■ To do
Give every line again exactly as it appears, please, but not the pictures.

◆ ◆ ◆

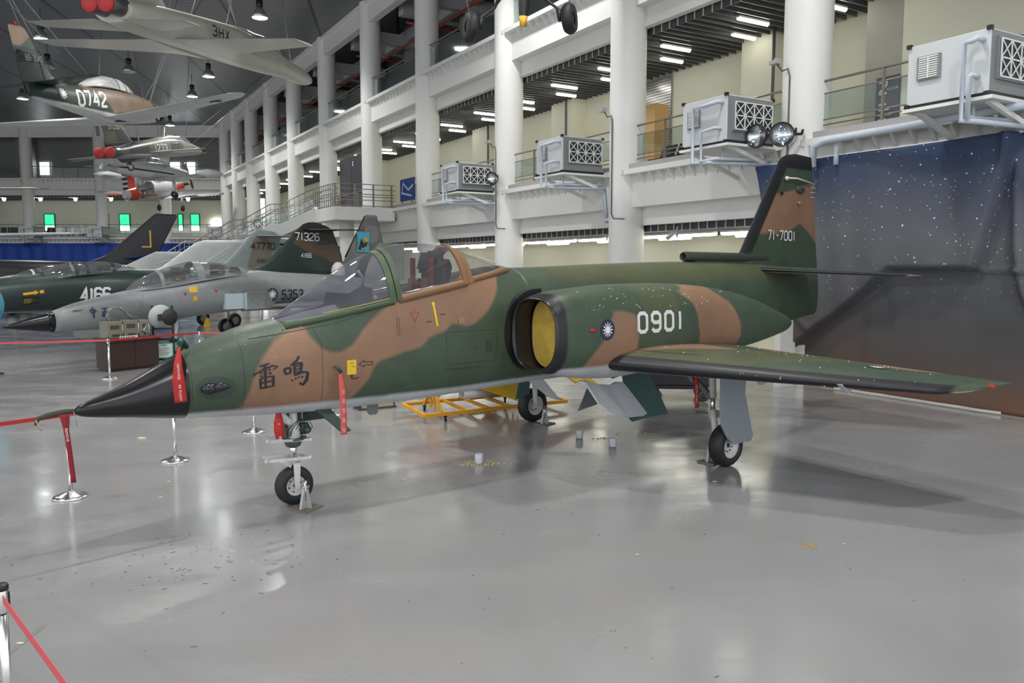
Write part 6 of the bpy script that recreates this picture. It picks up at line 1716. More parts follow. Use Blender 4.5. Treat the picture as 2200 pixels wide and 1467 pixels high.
HUBG = mat('hub_metal', (.35, .35, .34), .35, metal=.6)
GREYJ = camo('grey_jet', (.235, .25, .255), [('dark', (.15, .16, .165))], rough=.4, soft=.25, noise=.3, scuff=.1)
def f5_spec(label, loc, hd, skin, twoseat=False, dz=0.0, **kw):
    """slim twin-engined jet, about 14.5 m long"""
    L_ = 15.4 if twoseat else 14.4; k = 1.0 if twoseat else 0.0
    fus = [(0, 1.46, .01, .01, 2), (.5, 1.49, .10, .09, 2), (1.5, 1.56, .24, .22, 2), (2.6, 1.66, .36, .36, 2), (3.8, 1.76, .43, .47, 2.2), (5, 1.82, .46, .55, 2.3), (6.6 + k, 1.86, .6, .58, 2.6), (8 + k, 1.88, .72, .56, 2.8), (10 + k, 1.84, .74, .50, 2.8), (12 + k, 1.78, .72, .44, 2.6), (13.4 + k, 1.72, .62, .36, 2.3), (14.0 + k, 1.72, .56, .31, 2.2)]
    w = [((7.0 + k, .5, 1.62), (11.3 + k, .5, 1.62), .05), ((8.6 + k, 1.3, 1.60), (11.2 + k, 1.3, 1.60), .05), ((10.3 + k, 3.95, 1.58), (11.6 + k, 3.95, 1.58), .045)]
    st = [((12.2 + k, .5, 1.5), (14.3 + k, .5, 1.5), .05), ((13.6 + k, 2.2, 1.42), (14.5 + k, 2.2, 1.42), .04)]
    fn = [((11.0 + k, 0, 2.15), (14.3 + k, 0, 2.1), .05), ((12.9 + k, 0, 3.9), (14.4 + k, 0, 3.9), .04)]
    w, st, fn = [[((a[0], a[1], a[2] + dz), (b[0], b[1], b[2] + dz), t) for a, b, t in q] for q in (w, st, fn)]
    s = dict(label=label, loc=loc, heading=hd, skin=skin, fus=fus, radome=1.55, surf=[('wing', w, (0, 0, 1)), ('tailplane', st, (0, 0, 1)), ('tail_fin', fn, (0, 1, 0))], name='jet_aircraft')
    s.update(kw); return s
def f5_extra(k, exh=True, lip=None, skin=None, cover=None, dz=0.0, dx=0.0):
    ex = []
    def intake(mm, side):
        for sg in (1, -1):
            L_ = []
            for x, hw in ((5.95 + k, .02), (6.5 + k + dx, .12), (7.5 + k + dx * .6, .12), (8.6 + k, .02), (9.2 + k, -.03)):
                L_.append([(x, sg * (.44 + hw * 2.4), 1.55 + dz), (x, sg * (.44 + hw * 2.4), 2.1 + dz), (x, sg * .40, 2.18 + dz), (x, sg * .40, 1.48 + dz)])
            mm.loft(L_[1:], smooth=False)
    def pit(mm, side, sgs=(1,)):
        for sg in sgs:
            mm.box(6.46 + k + dx, 6.5 + k + dx, min(sg * .73, sg * .66), max(sg * .73, sg * .66), 1.55 + dz, 2.1 + dz)
            if dx: mm.box(6.46 + k, 6.5 + k + dx, min(sg * .64, sg * .5), max(sg * .64, sg * .5), 1.58 + dz, 2.08 + dz)
    def spine(mm, side):
        L_ = []
        for x, zt, hw in ((3.6, 2.28, .3), (5.2 + k, 2.60, .34), (6.2 + k, 2.66, .34), (7.5 + k, 2.56, .32), (9 + k, 2.42, .28), (11.5 + k, 2.2, .2)):
            L_.append([(x, hw * math.cos(PI * j / 12), 1.95 + (zt - 1.95) * math.sin(PI * j / 12) ** .8) for j in range(13)])
        mm.loft(L_[(1 if True else 0):])
    def exhaust(mm, side):
        for sg in (1, -1): mm.lathe([(.32, 0), (.31, .4), (.285, .75), (.25, .75), (.25, .3)], 24, (13.9 + k, sg * .3, 1.72), axis='x')
    def cov(mm, side):
        for sg in (1, -1): mm.lathe([(0, .8), (.29, .8), (.30, .78), (.30, .7), (0, .7)], 24, (13.9 + k, sg * .3, 1.72), axis='x')
    ex.append(('intake', skin, intake)); ex.append(('intake_mouth', lip or DARKGR, pit)); ex.append(('intake_mouth', lip or DARKGR, lambda mm, side: pit(mm, side, (-1,)))); ex.append(('spine', skin, spine)); ex.append(('exhaust', mat('exhaust_metal', (.16, .155, .15), .35, metal=.7), exhaust))
    if cover: ex.append(('exhaust_cover', cover, cov))
    return ex
CGL = glass('canopy_far', (.72, .75, .76), .14, .04, haze=.12, hazecol=(.55, .56, .58))
BLUELT = mat('pale_blue_intake', (.42, .52, .55), .5)
# 1. grey two-seat jet 5353, nose to the left behind the cabinet
GH = .96
sp = f5_spec('pale grey two seat jet numbered 5353 with black nose cone, behind the cabinet', (-13.3, 20.7, 0), GH, GREYJ, True, dz=-.2, radmat=MATS['black_gloss'])
sp['fus'] = [(0, 1.16, .01, .01, 2), (.55, 1.2, .12, .14, 2), (1.1, 1.23, .21, .25, 2), (1.89, 1.32, .32, .42, 2), (2.6, 1.41, .42, .48, 2), (3.35, 1.51, .48, .53, 2), (4.6, 1.67, .54, .58, 2.2), (5.8, 1.81, .58, .61, 2.3), (6.8, 1.90, .60, .63, 2.4), (7.9, 1.97, .64, .65, 2.3), (9.2, 1.95, .72, .59, 2.3), (11.3, 1.88, .78, .56, 2.4), (14, 1.8, .74, .48, 2.4), (15.6, 1.75, .62, .40, 2.3), (16.2, 1.75, .56, .36, 2.2)]; sp['radome'] = 1.1
sp['canopy'] = [dict(tab=[(3.32, 2.0, 2.02, .05), (3.8, 2.06, 2.37, .28), (4.42, 2.13, 2.62, .36), (4.89, 2.20, 2.765, .40), (5.53, 2.30, 2.90, .42), (6.5, 2.42, 2.87, .40), (7.15, 2.48, 2.74, .34), (7.65, 2.5, 2.62, .18)], glass=CGL, frames=[(4.36, .12), (5.62, .28), (7.3, .34)], fmat=GREYJ, seats=[5.0, 6.4])]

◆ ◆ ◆

■ Response to the task
Write part 6 of the bpy script that recreates this picture. It picks up at line 1716. More parts follow. Use Blender 4.5. Treat the picture as 2200 pixels wide and 1467 pixels high.
HUBG = mat('hub_metal', (.35, .35, .34), .35, metal=.6)
GREYJ = camo('grey_jet', (.235, .25, .255), [('dark', (.15, .16, .165))], rough=.4, soft=.25, noise=.3, scuff=.1)
def f5_spec(label, loc, hd, skin, twoseat=False, dz=0.0, **kw):
    """slim twin-engined jet, about 14.5 m long"""
    L_ = 15.4 if twoseat else 14.4; k = 1.0 if twoseat else 0.0
    fus = [(0, 1.46, .01, .01, 2), (.5, 1.49, .10, .09, 2), (1.5, 1.56, .24, .22, 2), (2.6, 1.66, .36, .36, 2), (3.8, 1.76, .43, .47, 2.2), (5, 1.82, .46, .55, 2.3), (6.6 + k, 1.86, .6, .58, 2.6), (8 + k, 1.88, .72, .56, 2.8), (10 + k, 1.84, .74, .50, 2.8), (12 + k, 1.78, .72, .44, 2.6), (13.4 + k, 1.72, .62, .36, 2.3), (14.0 + k, 1.72, .56, .31, 2.2)]
    w = [((7.0 + k, .5, 1.62), (11.3 + k, .5, 1.62), .05), ((8.6 + k, 1.3, 1.60), (11.2 + k, 1.3, 1.60), .05), ((10.3 + k, 3.95, 1.58), (11.6 + k, 3.95, 1.58), .045)]
    st = [((12.2 + k, .5, 1.5), (14.3 + k, .5, 1.5), .05), ((13.6 + k, 2.2, 1.42), (14.5 + k, 2.2, 1.42), .04)]
    fn = [((11.0 + k, 0, 2.15), (14.3 + k, 0, 2.1), .05), ((12.9 + k, 0, 3.9), (14.4 + k, 0, 3.9), .04)]
    w, st, fn = [[((a[0], a[1], a[2] + dz), (b[0], b[1], b[2] + dz), t) for a, b, t in q] for q in (w, st, fn)]
    s = dict(label=label, loc=loc, heading=hd, skin=skin, fus=fus, radome=1.55, surf=[('wing', w, (0, 0, 1)), ('tailplane', st, (0, 0, 1)), ('tail_fin', fn, (0, 1, 0))], name='jet_aircraft')
    s.update(kw); return s
def f5_extra(k, exh=True, lip=None, skin=None, cover=None, dz=0.0, dx=0.0):
    ex = []
    def intake(mm, side):
        for sg in (1, -1):
            L_ = []
            for x, hw in ((5.95 + k, .02), (6.5 + k + dx, .12), (7.5 + k + dx * .6, .12), (8.6 + k, .02), (9.2 + k, -.03)):
                L_.append([(x, sg * (.44 + hw * 2.4), 1.55 + dz), (x, sg * (.44 + hw * 2.4), 2.1 + dz), (x, sg * .40, 2.18 + dz), (x, sg * .40, 1.48 + dz)])
            mm.loft(L_[1:], smooth=False)
    def pit(mm, side, sgs=(1,)):
        for sg in sgs:
            mm.box(6.46 + k + dx, 6.5 + k + dx, min(sg * .73, sg * .66), max(sg * .73, sg * .66), 1.55 + dz, 2.1 + dz)
            if dx: mm.box(6.46 + k, 6.5 + k + dx, min(sg * .64, sg * .5), max(sg * .64, sg * .5), 1.58 + dz, 2.08 + dz)
    def spine(mm, side):
        L_ = []
        for x, zt, hw in ((3.6, 2.28, .3), (5.2 + k, 2.60, .34), (6.2 + k, 2.66, .34), (7.5 + k, 2.56, .32), (9 + k, 2.42, .28), (11.5 + k, 2.2, .2)):
            L_.append([(x, hw * math.cos(PI * j / 12), 1.95 + (zt - 1.95) * math.sin(PI * j / 12) ** .8) for j in range(13)])
        mm.loft(L_[(1 if True else 0):])
    def exhaust(mm, side):
        for sg in (1, -1): mm.lathe([(.32, 0), (.31, .4), (.285, .75), (.25, .75), (.25, .3)], 24, (13.9 + k, sg * .3, 1.72), axis='x')
    def cov(mm, side):
        for sg in (1, -1): mm.lathe([(0, .8), (.29, .8), (.30, .78), (.30, .7), (0, .7)], 24, (13.9 + k, sg * .3, 1.72), axis='x')
    ex.append(('intake', skin, intake)); ex.append(('intake_mouth', lip or DARKGR, pit)); ex.append(('intake_mouth', lip or DARKGR, lambda mm, side: pit(mm, side, (-1,)))); ex.append(('spine', skin, spine)); ex.append(('exhaust', mat('exhaust_metal', (.16, .155, .15), .35, metal=.7), exhaust))
    if cover: ex.append(('exhaust_cover', cover, cov))
    return ex
CGL = glass('canopy_far', (.72, .75, .76), .14, .04, haze=.12, hazecol=(.55, .56, .58))
BLUELT = mat('pale_blue_intake', (.42, .52, .55), .5)
# 1. grey two-seat jet 5353, nose to the left behind the cabinet
GH = .96
sp = f5_spec('pale grey two seat jet numbered 5353 with black nose cone, behind the cabinet', (-13.3, 20.7, 0), GH, GREYJ, True, dz=-.2, radmat=MATS['black_gloss'])
sp['fus'] = [(0, 1.16, .01, .01, 2), (.55, 1.2, .12, .14, 2), (1.1, 1.23, .21, .25, 2), (1.89, 1.32, .32, .42, 2), (2.6, 1.41, .42, .48, 2), (3.35, 1.51, .48, .53, 2), (4.6, 1.67, .54, .58, 2.2), (5.8, 1.81, .58, .61, 2.3), (6.8, 1.90, .60, .63, 2.4), (7.9, 1.97, .64, .65, 2.3), (9.2, 1.95, .72, .59, 2.3), (11.3, 1.88, .78, .56, 2.4), (14, 1.8, .74, .48, 2.4), (15.6, 1.75, .62, .40, 2.3), (16.2, 1.75, .56, .36, 2.2)]; sp['radome'] = 1.1
sp['canopy'] = [dict(tab=[(3.32, 2.0, 2.02, .05), (3.8, 2.06, 2.37, .28), (4.42, 2.13, 2.62, .36), (4.89, 2.20, 2.765, .40), (5.53, 2.30, 2.90, .42), (6.5, 2.42, 2.87, .40), (7.15, 2.48, 2.74, .34), (7.65, 2.5, 2.62, .18)], glass=CGL, frames=[(4.36, .12), (5.62, .28), (7.3, .34)], fmat=GREYJ, seats=[5.0, 6.4])]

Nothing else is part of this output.